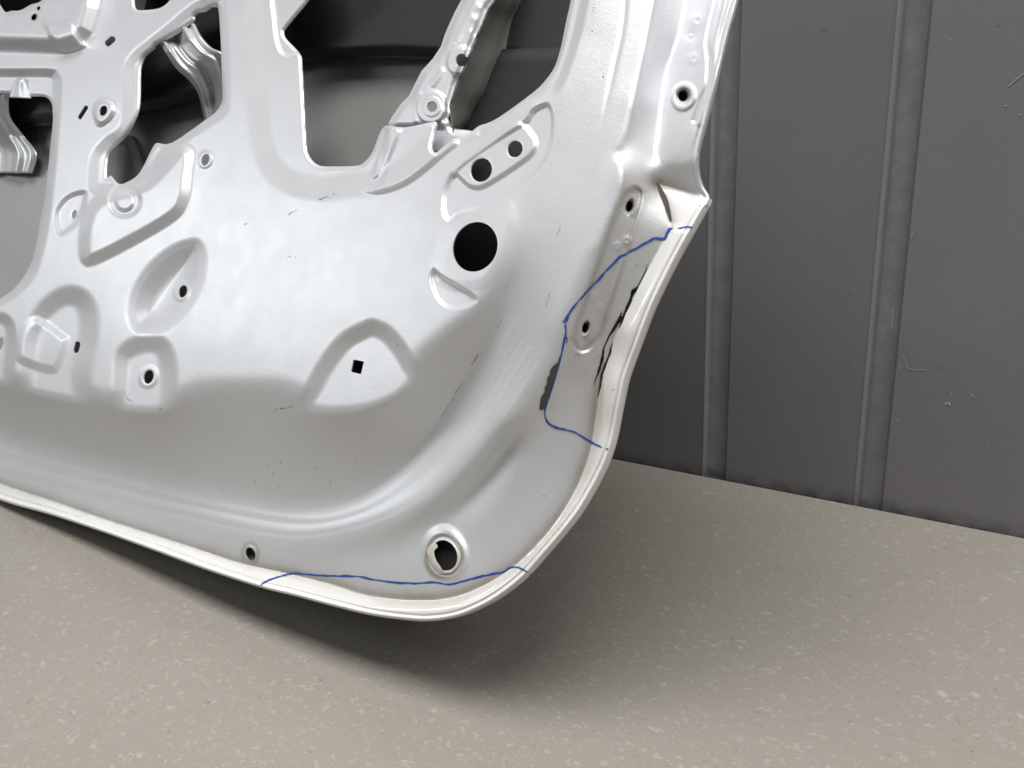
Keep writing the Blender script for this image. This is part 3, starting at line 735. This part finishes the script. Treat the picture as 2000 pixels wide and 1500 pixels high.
INK = [([(1356, 447), (1345, 443), (1333, 444), (1322, 446)], 3.2), ([(1314, 444), (1307, 448), (1302, 458), (1297, 466), (1280, 465), (1262, 474), (1240, 487), (1215, 499), (1195, 518), (1165, 550), (1140, 577), (1118, 602), (1108, 618), (1101, 628)], 4.6),
       ([(1297, 464), (1288, 468), (1276, 463)], 3.0), ([(1097, 626), (1104, 630), (1112, 618)], 4.0),
       ([(1104, 632), (1105, 648), (1101, 668), (1097, 690), (1092, 708), (1085, 735), (1076, 765), (1066, 792), (1064, 808), (1070, 825), (1086, 835), (1105, 840), (1126, 846), (1145, 857), (1160, 866), (1177, 874)], 4.2),
       ([(1183, 876), (1188, 878)], 4.5),
       ([(508, 1144), (516, 1138), (530, 1131), (548, 1125), (565, 1121), (580, 1119)], 3.6), ([(575, 1118), (610, 1123), (650, 1125), (700, 1126), (735, 1133), (780, 1138), (820, 1139), (845, 1137), (880, 1141), (915, 1132), (945, 1124), (965, 1120), (980, 1118), (998, 1108), (1012, 1108), (1022, 1113), (1032, 1118)], 3.8),
       ([(1034, 1121), (1038, 1123)], 2.6)]
for p, w in INK: ribbon('marker_line', p, w * .82, M_INK)
ribbon('marker_line', [(1105, 655), (1108, 664), (1104, 672)], 2.2, M_INK)

M_CREASE_SHADE = plain('crease_shade', (.055, .048, .036), .7)
def patch(name, poly, mat, lift=.0009):
    p = spline(poly, True, 3)
    from mathutils.geometry import delaunay_2d_cdt
    bx = np.arange(p[:, 0].min(), p[:, 0].max(), 3.0); by = np.arange(p[:, 1].min(), p[:, 1].max(), 3.0)
    X, Y = np.meshgrid(bx, by); d = seg_dist(p, X, Y, True); pts = [Vector(q) for q in p] + [Vector((a, b)) for a, b in zip(X[d < -1.5], Y[d < -1.5])]
    v, _, f, *_ = delaunay_2d_cdt(pts, [], [list(range(len(p)))], 1, 1e-4)
    v = np.array([tuple(q) for q in v]); V = on_door(v[:, 0], v[:, 1], field_at(H, v[:, 0], v[:, 1]) * .001 + lift)
    return part(mesh_obj(name, V, f, mat, door))
patch('paint_chip', [(1092, 708), (1086, 711), (1080, 716), (1074, 724), (1074, 732), (1069, 738), (1068, 750), (1064, 758), (1063, 768), (1057, 776), (1055, 788), (1054, 800), (1062, 800), (1066, 788), (1074, 768), (1082, 742), (1088, 724)], M_CHIP)

patch('crease_shade_line', [(1283, 356), (1290, 363), (1298, 376), (1305, 392), (1309, 410), (1312, 432), (1308, 428), (1302, 412), (1295, 392), (1288, 374)], M_CREASE_SHADE, .0012)  # dark strip painted along the crease in place of its shade
M_SEAL = plain('aged_sealer', (.60, .575, .51), .45)
patch('torn_edge', [(841, 1064), (850, 1060), (855, 1068), (848, 1076), (851, 1092), (861, 1108), (866, 1118), (858, 1120), (846, 1106), (837, 1088), (834, 1074)], M_SEAL, .0012)
SC_L = [([(541, 801), (552, 797), (565, 795), (572, 793)], 3.2), ([(536, 803), (541, 801)], 1.8), ([(246, 776), (252, 781), (256, 784)], 3.4), ([(310, 801), (316, 799)], 2.6),
        ([(622, 391), (632, 386), (643, 383)], 2.6), ([(625, 388), (629, 391)], 2.2), ([(650, 378), (653, 380)], 2.4), ([(563, 420), (572, 414), (580, 409)], 1.6),
        ([(560, 500), (564, 502), (567, 498)], 2.2), ([(576, 501), (577, 503)], 2), ([(476, 438), (482, 436)], 2.2), ([(921, 712), (927, 704), (933, 695)], 3.2), ([(925, 708), (934, 690)], 2), ([(873, 796), (880, 786), (886, 776)], 2.2),
        ([(889, 770), (893, 762), (897, 757), (903, 750)], 2.4), ([(862, 815), (868, 804), (872, 797)], 1.6), ([(986, 566), (990, 555)], 1.8), ([(972, 640), (978, 625)], 1.5), ([(998, 535), (999, 538)], 1.8),
        ([(1061, 967), (1064, 969)], 3.2), ([(1007, 929), (1009, 930)], 1.5), ([(588, 1167), (592, 1169)], 2.6), ([(1095, 440), (1088, 460)], 1.2), ([(1074, 572), (1066, 600)], 1.4),
        ([(775, 673), (777, 675)], 3), ([(183, 568), (185, 570)], 2), ([(700, 823), (702, 825)], 2), ([(1160, 702), (1172, 694)], 1.6),
        ([(1240, 520), (1247, 516), (1244, 523)], 1.8), ([(1257, 519), (1266, 517)], 1.6), ([(1188, 622), (1190, 622)], 3), ([(1122, 694), (1132, 690)], 2),
        ([(1176, 150), (1178, 142)], 2.6), ([(1152, 66), (1154, 58)], 3.2), ([(1158, 22), (1160, 12)], 2.2)]
for _ in range(9):
    x, y = rng.uniform(430, 700), rng.uniform(890, 960); SC_L.append(([(x, y), (x + 3, y + 5)], rng.uniform(.9, 1.5)))
for _ in range(6):
    t = rng.uniform(0, 1); x = 205 + 190 * t; y = 912 + 42 * t + rng.uniform(-3, 3); SC_L.append(([(x, y), (x + 2, y + 3)], rng.uniform(.9, 1.4)))
VV, FF, nb_ = [], [], 0
bits = []
for p, w in SC_L:
    q = spline(p, False, 10); L = np.concatenate([[0], np.cumsum(np.hypot(*np.diff(q, axis=0).T))]); a = 0.
    if L[-1] < 7: bits.append((p, w)); continue
    while a < L[-1]:
        b = min(L[-1], a + rng.uniform(1.5, 5.5)); t = np.array([a, (a + b) / 2, b]); o = rng.normal(0, w * .35, 2)
        bits.append((list(zip(np.interp(t, L, q[:, 0]) + o[0], np.interp(t, L, q[:, 1]) + o[1])), w * rng.uniform(.35, 1.1)))
        a = b + rng.uniform(-1, 2.6)
for p, w in bits:
    v, f = ribbon('scuff_marks', p, w * .75, M_SCUFF, .0003, .9, door, True, .8, True)
    VV.append(v); FF += [tuple(k + nb_ for k in q) for q in f]; nb_ += len(v)
part(mesh_obj('scuff_marks', np.concatenate(VV), FF, M_SCUFF, door))['kind'] = 'stuff'
ring('drain_grommet', 868, 1085, 25, 31, -20, [(.97, -4), (.98, -.6), (1.03, .25), (1.12, .3), (1.17, -.1), (1.20, -1)], M_SEAL)

# pale scratches and nicks on the wall panel
M_PALE = plain('pale_scratch', (.34, .33, .335), .6)
wv, wf = [], []
for p, w in (([(1762, 695), (1768, 703), (1772, 718), (1790, 722), (1806, 722)], 1.6), ([(1757, 712), (1760, 724)], 1.5), ([(1970, 168), (1985, 155), (2000, 143)], 2.2), ([(1845, 790), (1852, 786), (1856, 792)], 4.0),
             ([(1857, 770), (1860, 768)], 3.5), ([(1897, 768), (1902, 776)], 2.5), ([(1350, 660), (1360, 666), (1368, 670)], .8), ([(1780, 462), (1786, 452)], 2.0), ([(1962, 207), (1966, 206)], 3.0), ([(1990, 222), (1995, 226)], 2.6), ([(1905, 222), (1908, 222)], 2.4), ([(1745, 600), (1742, 640)], 1.0)):
    q = spline(p, False, 6); t = np.gradient(q, axis=0); t /= np.hypot(t[:, 0], t[:, 1])[:, None] + 1e-9; n_ = np.stack([-t[:, 1], t[:, 0]], 1) * w * .5; b0 = sum(len(x) for x in wv)
    e = np.concatenate([q + n_, q - n_]); P = on_wall(e[:, 0], e[:, 1]); P[:, 1] -= .0006; wv.append(P); k = len(q)
    wf += [(b0 + i, b0 + i + 1, b0 + k + i + 1, b0 + k + i) for i in range(k - 1)]
sw = mesh_obj('scratch_marks', np.concatenate(wv), wf, M_PALE, bpy.data.objects['ribbed_wall']); sw['kind'] = 'stuff'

__________________________________________________

- Direction -
Pull out and copy each line containing the string "part".

- Response for this exercise -
Keep writing the Blender script for this image. This is part 3, starting at line 735. This part finishes the script. Treat the picture as 2000 pixels wide and 1500 pixels high.
    return part(mesh_obj(name, V, f, mat, door))
part(mesh_obj('scuff_marks', np.concatenate(VV), FF, M_SCUFF, door))['kind'] = 'stuff'